All these thoughts and ideas occupied my mind for quite some time. And I really couldn’t understand how to make sense of them and find a solution. Or at least one that didn’t involve global, coordinated, marxist-style regulations. Until I read the vision statement of DeSo.

What they were building there at DeSo is a decentralised social network leveraging “Influence” (ie, some kind of Brand value) effectively as Capital. You could now invest your Influence, trade someone else’s Influence, accumulate and bet on someone’s—or your own—future Influence.

In parallel, the fact that cryptos markets (DeFi) were able to (at least temporarily) move the traditional Global Economy (TradFi) was a Proof of Concept that building a new, decentralised, “web3”-style Economy could transform the Global System (interesting read on DeFi vs TradFi regulations).

Money, Time, and Influence as Capital (= Value)

If we start considering Time (=work), Influence, and Money as equivalent investment methodologies to build Capital, instead of production means, we have a shot at solving the unsolvable (“A capitalist is somebody who stakes what is for what could be”).
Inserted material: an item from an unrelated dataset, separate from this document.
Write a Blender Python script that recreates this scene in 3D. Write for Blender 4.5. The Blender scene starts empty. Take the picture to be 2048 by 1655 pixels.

Capital is free. It belongs to everyone. The question is “who is able to leverage it, and who isn’t?” (topic for a later essay).

My principle is that:

  • Knowledge shouldn’t be capitalised,
  • Everyone should have access to capital,
  • All investment should lead to shares.

Brand(t) = Time(t) x Money(t)

The only thing we need to do to solve the open source valuation problem is to create a new economy that sets Time (=Work), Money, and Brand (=Influence) as equivalent parameters of Value creation.

The equation of such system could be: Brand(t) = Time(t) x Money(t).

Project investors (including investor-leaders, investor-contributors, and investor-consumers) would then compete in order to build the most valuable Brand on the market. They would do so by defining a governance, culture, making decisions and investments in order to create an identity (the Brand) that is the best at serving their consumers (=users).

As software is meant to go to trash (or—in more positive words—is never finished), this would equal to the projects able to attract the most contributions.

The gift of open competition

Open competition (= all projects must be open source) would guarantee the most fair, most innovative, most profitable (for society) race.

This new economy only addresses and solves the innovation market (Knowledge). The traditional market (TradFi) would still need to co-exist in order to support resource-centric businesses and other consulting (Partner-type of) businesses: goods and services.

A change in ideology would ideally mean that workers would eventually collaboratively own factories as they aren’t profitable to former investors anymore. Only freed human labor would then be able to get leveraged to create value in the form of knowledge.

Eventually, the only resources left to optimise in the traditional economy would be natural resources (energy, materials) and commoditised labor (=the one that will eventually be replaced by robotisation and automation).

As a consequence, this new economy would effectively leverage the traditional economy in order to optimise the use of natural resources and maximise innovation.

Disrupting the Capitalist economy

In this new economy, profit will still be possible and still be the incentive. It would however now mostly happen on the side of the new, open economy as traditional resource-centric businesses get commoditised. The profit incentive will reward investors (both traditional capitalists with money and new investor-contributors with work) in shares.

In addition, some profit would still be possible within the traditional economy. Human labor being the only non-commoditised source of value. Profitable businesses with differentiated competitive value coming from non-commoditised labor would still exist. For example, partner-type businesses: lawyer firms, investment funds, restaurants, etc.

Eventually, added value would come exclusively from human creativity.

Eventually, Humans as freed workers would educate more and more in order to collectively keep creating undifferentiated Value (i.e., be more creative and skilled workers).